EXERCISE DETAILS.
Set down exactly, please, each line from the one containing "Reconstruct this image" through the one containing "SC.camera = cam", both lines included, and no other line.

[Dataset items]
☆ ☆ ☆ ☆ ☆

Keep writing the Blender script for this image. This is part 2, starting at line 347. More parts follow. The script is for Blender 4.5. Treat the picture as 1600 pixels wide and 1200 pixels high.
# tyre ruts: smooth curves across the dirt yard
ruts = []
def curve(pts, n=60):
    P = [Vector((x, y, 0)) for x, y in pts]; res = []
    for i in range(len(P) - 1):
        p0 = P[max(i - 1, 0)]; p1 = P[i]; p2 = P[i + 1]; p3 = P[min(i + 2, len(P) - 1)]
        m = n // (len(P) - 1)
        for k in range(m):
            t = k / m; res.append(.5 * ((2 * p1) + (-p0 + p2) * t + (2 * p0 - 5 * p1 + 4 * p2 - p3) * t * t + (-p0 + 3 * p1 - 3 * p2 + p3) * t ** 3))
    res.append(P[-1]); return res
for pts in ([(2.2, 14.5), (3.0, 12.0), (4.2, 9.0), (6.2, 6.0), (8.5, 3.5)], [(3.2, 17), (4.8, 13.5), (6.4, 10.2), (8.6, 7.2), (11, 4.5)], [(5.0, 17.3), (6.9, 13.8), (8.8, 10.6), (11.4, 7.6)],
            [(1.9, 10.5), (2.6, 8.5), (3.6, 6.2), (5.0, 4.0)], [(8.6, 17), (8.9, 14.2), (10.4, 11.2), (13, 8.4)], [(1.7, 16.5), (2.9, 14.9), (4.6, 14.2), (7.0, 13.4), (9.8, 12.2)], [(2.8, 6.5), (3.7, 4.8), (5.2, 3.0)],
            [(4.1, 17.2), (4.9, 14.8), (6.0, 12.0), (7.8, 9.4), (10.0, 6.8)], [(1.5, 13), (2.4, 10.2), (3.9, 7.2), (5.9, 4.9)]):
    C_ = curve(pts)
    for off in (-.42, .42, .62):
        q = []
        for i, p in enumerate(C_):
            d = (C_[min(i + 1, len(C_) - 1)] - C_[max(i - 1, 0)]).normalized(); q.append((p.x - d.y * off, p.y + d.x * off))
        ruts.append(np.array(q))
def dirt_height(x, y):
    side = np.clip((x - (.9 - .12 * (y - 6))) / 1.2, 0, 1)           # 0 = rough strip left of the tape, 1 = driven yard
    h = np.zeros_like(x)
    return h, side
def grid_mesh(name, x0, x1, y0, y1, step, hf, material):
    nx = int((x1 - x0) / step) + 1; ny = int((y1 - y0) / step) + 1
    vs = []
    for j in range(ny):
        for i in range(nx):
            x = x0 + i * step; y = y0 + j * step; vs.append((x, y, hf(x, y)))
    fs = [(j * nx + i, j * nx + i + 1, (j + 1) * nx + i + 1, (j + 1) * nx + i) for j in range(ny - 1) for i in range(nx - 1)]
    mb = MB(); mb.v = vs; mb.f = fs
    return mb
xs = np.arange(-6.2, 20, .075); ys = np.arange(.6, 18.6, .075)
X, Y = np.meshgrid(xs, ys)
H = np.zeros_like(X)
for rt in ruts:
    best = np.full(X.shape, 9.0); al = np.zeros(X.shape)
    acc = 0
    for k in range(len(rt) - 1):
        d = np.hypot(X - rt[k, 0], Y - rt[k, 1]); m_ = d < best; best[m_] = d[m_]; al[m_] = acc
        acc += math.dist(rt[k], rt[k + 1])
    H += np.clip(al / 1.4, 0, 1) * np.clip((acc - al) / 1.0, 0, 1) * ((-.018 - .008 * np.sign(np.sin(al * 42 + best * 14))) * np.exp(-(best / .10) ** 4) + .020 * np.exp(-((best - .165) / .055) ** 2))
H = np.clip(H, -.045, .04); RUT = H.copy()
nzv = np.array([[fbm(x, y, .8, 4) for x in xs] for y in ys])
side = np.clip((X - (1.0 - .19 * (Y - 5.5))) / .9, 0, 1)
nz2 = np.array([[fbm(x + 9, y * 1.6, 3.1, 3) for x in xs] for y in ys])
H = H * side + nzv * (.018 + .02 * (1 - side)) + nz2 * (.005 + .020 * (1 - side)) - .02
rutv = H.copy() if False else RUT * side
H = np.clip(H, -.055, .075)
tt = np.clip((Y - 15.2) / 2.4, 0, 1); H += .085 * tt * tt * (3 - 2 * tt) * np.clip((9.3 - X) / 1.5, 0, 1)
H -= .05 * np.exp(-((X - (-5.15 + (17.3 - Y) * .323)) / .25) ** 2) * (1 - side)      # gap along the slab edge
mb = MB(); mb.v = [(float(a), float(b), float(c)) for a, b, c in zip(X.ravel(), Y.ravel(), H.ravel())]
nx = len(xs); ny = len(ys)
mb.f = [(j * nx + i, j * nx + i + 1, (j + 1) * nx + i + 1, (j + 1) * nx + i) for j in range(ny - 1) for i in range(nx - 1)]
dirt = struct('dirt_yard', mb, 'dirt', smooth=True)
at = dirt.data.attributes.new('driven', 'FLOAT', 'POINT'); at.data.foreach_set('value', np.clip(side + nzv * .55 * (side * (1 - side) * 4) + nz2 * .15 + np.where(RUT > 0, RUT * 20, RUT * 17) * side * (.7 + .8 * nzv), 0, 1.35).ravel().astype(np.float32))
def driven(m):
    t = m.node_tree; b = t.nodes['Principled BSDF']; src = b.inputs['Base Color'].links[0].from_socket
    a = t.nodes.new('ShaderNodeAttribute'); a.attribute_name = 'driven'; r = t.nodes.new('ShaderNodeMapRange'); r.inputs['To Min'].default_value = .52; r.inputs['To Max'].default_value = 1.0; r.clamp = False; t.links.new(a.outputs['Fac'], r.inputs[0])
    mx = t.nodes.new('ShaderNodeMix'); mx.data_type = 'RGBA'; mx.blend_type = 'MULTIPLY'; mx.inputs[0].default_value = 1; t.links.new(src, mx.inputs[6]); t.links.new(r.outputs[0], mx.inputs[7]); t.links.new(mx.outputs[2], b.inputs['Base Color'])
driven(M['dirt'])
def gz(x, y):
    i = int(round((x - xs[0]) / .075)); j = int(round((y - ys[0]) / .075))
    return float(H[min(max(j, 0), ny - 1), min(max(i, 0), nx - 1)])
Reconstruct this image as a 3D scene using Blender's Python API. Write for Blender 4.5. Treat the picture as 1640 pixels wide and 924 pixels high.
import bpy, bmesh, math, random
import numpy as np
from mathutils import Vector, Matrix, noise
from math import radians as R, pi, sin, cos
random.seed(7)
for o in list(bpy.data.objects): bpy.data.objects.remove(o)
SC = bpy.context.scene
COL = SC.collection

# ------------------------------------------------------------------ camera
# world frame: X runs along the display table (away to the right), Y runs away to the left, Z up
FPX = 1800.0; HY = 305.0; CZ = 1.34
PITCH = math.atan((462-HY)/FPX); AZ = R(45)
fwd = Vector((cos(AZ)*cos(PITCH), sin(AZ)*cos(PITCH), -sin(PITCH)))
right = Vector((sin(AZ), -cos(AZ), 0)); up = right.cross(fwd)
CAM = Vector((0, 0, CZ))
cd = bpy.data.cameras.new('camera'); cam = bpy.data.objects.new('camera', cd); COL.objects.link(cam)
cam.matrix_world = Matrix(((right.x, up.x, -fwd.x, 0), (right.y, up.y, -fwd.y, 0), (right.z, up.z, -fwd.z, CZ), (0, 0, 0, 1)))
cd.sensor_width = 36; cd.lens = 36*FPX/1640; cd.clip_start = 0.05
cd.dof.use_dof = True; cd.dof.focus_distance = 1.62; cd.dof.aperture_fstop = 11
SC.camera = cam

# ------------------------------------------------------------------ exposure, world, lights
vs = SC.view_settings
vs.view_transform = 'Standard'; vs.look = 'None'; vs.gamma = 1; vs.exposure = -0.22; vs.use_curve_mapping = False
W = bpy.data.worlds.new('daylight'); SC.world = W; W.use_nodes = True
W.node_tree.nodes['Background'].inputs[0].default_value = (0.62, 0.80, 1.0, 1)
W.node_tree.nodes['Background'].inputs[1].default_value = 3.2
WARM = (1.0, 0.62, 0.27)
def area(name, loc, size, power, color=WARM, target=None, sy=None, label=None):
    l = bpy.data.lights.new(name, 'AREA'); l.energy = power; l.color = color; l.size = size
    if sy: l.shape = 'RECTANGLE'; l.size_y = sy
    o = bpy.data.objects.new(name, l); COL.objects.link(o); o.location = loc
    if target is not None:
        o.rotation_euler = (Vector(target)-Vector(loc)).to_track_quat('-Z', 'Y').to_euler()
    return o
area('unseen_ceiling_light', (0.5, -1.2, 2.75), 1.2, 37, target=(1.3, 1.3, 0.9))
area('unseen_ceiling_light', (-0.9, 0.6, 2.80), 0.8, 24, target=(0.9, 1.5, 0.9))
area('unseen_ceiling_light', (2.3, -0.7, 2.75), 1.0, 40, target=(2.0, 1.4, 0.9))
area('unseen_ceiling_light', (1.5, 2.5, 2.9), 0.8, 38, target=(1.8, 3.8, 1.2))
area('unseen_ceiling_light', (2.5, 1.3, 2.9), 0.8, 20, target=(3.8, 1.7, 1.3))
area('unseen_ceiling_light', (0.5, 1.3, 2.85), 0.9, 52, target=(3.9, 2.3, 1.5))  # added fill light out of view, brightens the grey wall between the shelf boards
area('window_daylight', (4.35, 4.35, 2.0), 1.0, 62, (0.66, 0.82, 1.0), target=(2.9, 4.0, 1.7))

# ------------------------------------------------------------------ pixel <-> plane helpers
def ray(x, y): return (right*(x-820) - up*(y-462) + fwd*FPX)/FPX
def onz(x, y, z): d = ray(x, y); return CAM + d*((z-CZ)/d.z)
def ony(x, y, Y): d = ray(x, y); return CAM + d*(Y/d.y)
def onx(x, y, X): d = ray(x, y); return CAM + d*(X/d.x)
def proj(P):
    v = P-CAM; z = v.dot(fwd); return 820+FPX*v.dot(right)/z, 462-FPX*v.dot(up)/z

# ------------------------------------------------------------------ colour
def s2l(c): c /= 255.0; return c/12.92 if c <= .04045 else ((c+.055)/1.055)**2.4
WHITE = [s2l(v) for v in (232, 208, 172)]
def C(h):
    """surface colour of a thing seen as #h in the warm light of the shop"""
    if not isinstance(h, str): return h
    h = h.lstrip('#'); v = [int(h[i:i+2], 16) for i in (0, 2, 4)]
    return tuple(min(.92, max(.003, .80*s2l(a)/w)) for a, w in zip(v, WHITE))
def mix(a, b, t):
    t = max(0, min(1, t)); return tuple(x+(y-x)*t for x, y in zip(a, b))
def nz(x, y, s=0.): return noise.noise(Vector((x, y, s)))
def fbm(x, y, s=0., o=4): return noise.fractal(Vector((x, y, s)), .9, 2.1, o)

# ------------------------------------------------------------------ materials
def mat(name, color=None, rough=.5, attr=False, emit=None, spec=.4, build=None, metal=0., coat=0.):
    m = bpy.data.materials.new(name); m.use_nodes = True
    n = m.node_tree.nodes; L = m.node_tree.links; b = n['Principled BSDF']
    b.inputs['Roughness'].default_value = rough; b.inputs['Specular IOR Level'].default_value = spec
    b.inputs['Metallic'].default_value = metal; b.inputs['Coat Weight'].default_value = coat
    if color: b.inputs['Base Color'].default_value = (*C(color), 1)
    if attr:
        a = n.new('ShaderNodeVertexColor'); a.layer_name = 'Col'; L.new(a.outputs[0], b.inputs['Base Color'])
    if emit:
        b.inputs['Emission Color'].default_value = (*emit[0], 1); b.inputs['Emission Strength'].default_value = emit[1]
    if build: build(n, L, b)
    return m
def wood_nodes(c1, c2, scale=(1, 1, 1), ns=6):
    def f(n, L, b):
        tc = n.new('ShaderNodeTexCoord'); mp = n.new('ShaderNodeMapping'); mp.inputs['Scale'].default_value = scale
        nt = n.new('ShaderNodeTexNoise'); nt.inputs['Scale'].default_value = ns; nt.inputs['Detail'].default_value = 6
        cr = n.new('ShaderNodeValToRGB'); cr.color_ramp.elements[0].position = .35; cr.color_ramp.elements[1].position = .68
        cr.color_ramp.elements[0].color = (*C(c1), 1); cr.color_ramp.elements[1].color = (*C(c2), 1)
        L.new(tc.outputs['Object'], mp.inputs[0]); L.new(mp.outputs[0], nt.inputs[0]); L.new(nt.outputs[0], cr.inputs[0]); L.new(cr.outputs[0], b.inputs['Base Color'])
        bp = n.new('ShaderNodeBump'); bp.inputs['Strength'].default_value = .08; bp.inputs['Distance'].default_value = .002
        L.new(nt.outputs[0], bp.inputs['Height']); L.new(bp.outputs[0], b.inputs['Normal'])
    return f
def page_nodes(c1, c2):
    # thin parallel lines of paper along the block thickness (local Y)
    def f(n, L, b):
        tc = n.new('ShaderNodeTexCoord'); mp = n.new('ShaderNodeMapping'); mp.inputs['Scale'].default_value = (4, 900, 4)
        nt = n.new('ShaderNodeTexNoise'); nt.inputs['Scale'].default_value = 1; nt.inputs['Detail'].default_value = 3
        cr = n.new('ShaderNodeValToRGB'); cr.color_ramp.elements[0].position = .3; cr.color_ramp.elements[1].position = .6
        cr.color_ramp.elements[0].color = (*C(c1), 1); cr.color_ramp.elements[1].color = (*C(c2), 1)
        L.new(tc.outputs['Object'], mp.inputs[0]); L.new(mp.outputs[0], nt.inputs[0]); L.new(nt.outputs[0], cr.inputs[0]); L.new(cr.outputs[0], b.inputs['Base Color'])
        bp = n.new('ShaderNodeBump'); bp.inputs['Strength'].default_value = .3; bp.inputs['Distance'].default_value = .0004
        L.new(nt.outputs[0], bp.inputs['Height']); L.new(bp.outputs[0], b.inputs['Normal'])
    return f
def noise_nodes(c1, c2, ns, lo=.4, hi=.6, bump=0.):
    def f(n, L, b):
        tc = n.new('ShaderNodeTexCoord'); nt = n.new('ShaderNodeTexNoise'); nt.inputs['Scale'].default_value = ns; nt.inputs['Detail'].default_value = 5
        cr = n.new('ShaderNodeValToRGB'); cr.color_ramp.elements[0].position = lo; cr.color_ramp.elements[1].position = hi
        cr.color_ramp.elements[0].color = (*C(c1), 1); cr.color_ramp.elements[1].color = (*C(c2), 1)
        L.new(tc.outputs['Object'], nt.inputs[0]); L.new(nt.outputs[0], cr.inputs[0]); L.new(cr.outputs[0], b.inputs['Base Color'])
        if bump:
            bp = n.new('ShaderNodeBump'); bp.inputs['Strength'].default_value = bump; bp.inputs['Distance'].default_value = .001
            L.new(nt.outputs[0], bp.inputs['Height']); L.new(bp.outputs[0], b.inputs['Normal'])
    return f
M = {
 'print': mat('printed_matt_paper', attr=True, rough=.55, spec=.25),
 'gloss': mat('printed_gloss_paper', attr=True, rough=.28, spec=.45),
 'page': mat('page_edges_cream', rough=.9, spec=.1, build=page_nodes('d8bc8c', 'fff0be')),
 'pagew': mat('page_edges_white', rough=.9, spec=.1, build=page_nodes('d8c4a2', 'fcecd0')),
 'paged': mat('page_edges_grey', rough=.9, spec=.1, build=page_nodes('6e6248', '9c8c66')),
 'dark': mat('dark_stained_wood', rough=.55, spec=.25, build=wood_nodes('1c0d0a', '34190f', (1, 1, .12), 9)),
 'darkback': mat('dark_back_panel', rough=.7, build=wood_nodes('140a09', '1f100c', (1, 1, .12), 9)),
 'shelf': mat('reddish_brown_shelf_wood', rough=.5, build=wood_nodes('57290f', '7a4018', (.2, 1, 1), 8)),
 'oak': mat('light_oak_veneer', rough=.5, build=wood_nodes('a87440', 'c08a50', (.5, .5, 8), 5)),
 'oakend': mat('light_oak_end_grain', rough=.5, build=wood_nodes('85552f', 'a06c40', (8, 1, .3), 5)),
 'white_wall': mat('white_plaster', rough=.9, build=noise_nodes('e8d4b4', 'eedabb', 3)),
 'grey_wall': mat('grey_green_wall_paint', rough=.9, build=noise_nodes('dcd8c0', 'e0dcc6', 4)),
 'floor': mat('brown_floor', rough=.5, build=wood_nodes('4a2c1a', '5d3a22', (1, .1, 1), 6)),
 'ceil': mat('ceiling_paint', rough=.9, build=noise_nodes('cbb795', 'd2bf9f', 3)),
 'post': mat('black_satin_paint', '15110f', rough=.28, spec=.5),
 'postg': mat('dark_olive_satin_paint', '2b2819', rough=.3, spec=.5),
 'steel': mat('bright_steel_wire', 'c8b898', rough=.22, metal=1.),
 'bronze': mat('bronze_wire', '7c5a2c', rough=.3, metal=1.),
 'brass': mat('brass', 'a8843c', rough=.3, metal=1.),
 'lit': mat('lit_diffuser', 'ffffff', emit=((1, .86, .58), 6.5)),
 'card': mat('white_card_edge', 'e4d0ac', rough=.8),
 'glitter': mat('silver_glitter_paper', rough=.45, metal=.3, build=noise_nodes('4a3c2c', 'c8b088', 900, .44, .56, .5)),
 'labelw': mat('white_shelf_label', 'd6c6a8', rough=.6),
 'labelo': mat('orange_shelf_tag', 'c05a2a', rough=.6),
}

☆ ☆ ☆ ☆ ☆

TASK OUTPUT.
Reconstruct this image as a 3D scene using Blender's Python API. Write for Blender 4.5. Treat the picture as 1640 pixels wide and 924 pixels high.
import bpy, bmesh, math, random
import numpy as np
from mathutils import Vector, Matrix, noise
from math import radians as R, pi, sin, cos
random.seed(7)
for o in list(bpy.data.objects): bpy.data.objects.remove(o)
SC = bpy.context.scene
COL = SC.collection

# ------------------------------------------------------------------ camera
# world frame: X runs along the display table (away to the right), Y runs away to the left, Z up
FPX = 1800.0; HY = 305.0; CZ = 1.34
PITCH = math.atan((462-HY)/FPX); AZ = R(45)
fwd = Vector((cos(AZ)*cos(PITCH), sin(AZ)*cos(PITCH), -sin(PITCH)))
right = Vector((sin(AZ), -cos(AZ), 0)); up = right.cross(fwd)
CAM = Vector((0, 0, CZ))
cd = bpy.data.cameras.new('camera'); cam = bpy.data.objects.new('camera', cd); COL.objects.link(cam)
cam.matrix_world = Matrix(((right.x, up.x, -fwd.x, 0), (right.y, up.y, -fwd.y, 0), (right.z, up.z, -fwd.z, CZ), (0, 0, 0, 1)))
cd.sensor_width = 36; cd.lens = 36*FPX/1640; cd.clip_start = 0.05
cd.dof.use_dof = True; cd.dof.focus_distance = 1.62; cd.dof.aperture_fstop = 11
SC.camera = cam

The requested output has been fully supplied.